Because of the popularity of trekking the Mount Everest region, tourism constitutes a large portion of the incomes in the area. The Sherpa people have developed a worldwide reputation as the best guides and cargo bearers on the trails to Mount Everest and other nearby peaks. Without their assistance most visitors would be unable to complete the trek due to the thin atmosphere if they were forced to carry their own packs. Hundreds of small 'lodges' have opened to provide shelter and meals to visitors in the threatened valley. The Sherpa also grow some crops and grazing animals for meat and milk at the lower altitudes. Therefore, even though the local people are very concerned about the warnings they have received of the danger of a GLOF, most cannot simply leave.

Scientists and environmentalists continue to monitor Lake Imja for warning signs that a GLOF is in imminent danger of occurring. Because the water is at a warmer temperature than the nearby glaciers, the continually-enlarging surface of the lake tends to warm surrounding air, causing even more glacial melt. One of the more useful ideas to be tried in the past few years is video surveillance and monitoring sensors connected by WiFi. Because there are no roads or electricity anywhere near the area under study, this remains in the experimental stages. A natural outflow channel at the foot of the lake continues to drain off some of the steadily accumulating water, but there are concerns that the channel appears to be widening, further weakening the moraine dam.

Proposals to siphon off some of the accumulating water for irrigation purposes downstream or to run a hydroelectric plant to provide electricity to this remote region are under discussion. But such projects are costly, requiring enormous sums to move equipment in this roadless region, highlighting the difficulty in finding qualified engineers and labor who can acclimate to work in the thin atmosphere. The government of Nepal is concerned, but they are just as concerned about other possible GLOFs that could occur at any time, and believe some are more pressing than Lake Imja.

The Nepali government ranks Imja among the six most dangerous glacier lakes in the country, largely because it is growing so quickly. More than 12 other such lakes are also seen as high risk. Some in government prefer to focus on Tsho Rolpa, which, they say, might not capture the attention of the international community but is more important locally. For GLOFs are not a new danger in Nepal: some researchers have reported that the Himalaya region has experienced at least 33 such GLOF events in the past. Claims of global warming are common, but scientists studying the region report that the glaciers in the Himalayas, like glaciers around the world, have been in decline since the end of the Little Ice Age in 1850. The reason Lake Imja has received such widespread world attention is because, as center of a well-known and heavily visited tourism area, it is simply more visible to the public.
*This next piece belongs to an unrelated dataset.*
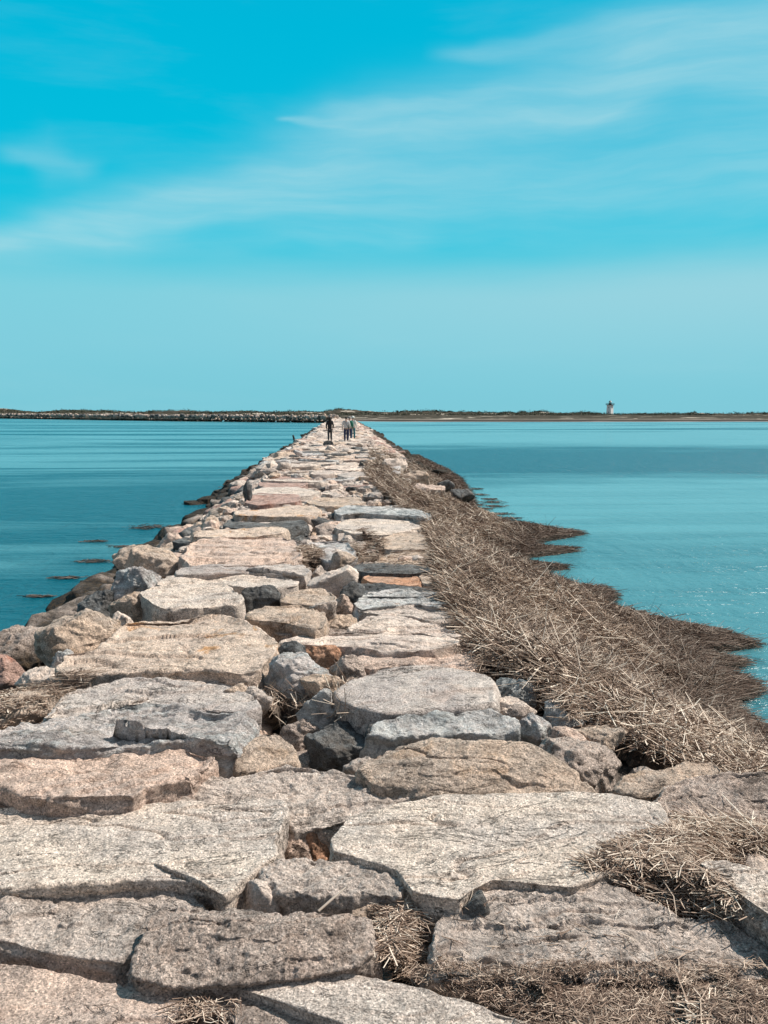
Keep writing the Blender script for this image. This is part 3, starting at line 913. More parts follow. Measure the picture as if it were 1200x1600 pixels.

Because of this thriving tourism business, a GLOF at Lake Imja would cause considerable economic damage to Nepal. So the discussions continue, trying to weigh the needs of all against a very small pot of dollars.

Lake Imja is a new lake. Over the years other glacial lakes in Nepal formed, experienced GLOF events, and reformed only to eventually experience a second GLOF. The glacial lakes of Nepal are both a curse and a blessing: the streams and rivers that irrigate the entire eastern portion of Nepal and much of neighboring China originate in glacial melt. The rivers power hydroelectric plants and vastly improve the standard of living for remote villages. If these glaciers were to cease melting, the rivers would dry up. If glacial melt becomes too great, rivers can become torrents, destroying all in their path.

Glacial lakes like Lake Imja add to the uncertainty of such water sources, making them somewhat unreliable. A GLOF in 1985 destroyed 14 bridges and a nearly-completed hydroelectric project. So the struggle continues to find a way to monitor and manage glacial lakes to both benefit from the water flow and avoid catastrophic GLOF events that can cause flood damage downstream as far as 125 miles. The continued attention paid to Lake Imja by the world community has helped to secure the assistance of Andean scientific experts who have experience in controlling glacial lakes in danger of a GLOF. It is hoped that their experience can help Nepal come up with ways to control the dangerous glacial lakes through hydroelectric generation and siphoning away dangerous excess water. Meanwhile, the trek routes to Mount Everest and Sagarmatha National Park are still open.

*All statistics for Lake Imja are tentative as they are changing as the lake grows.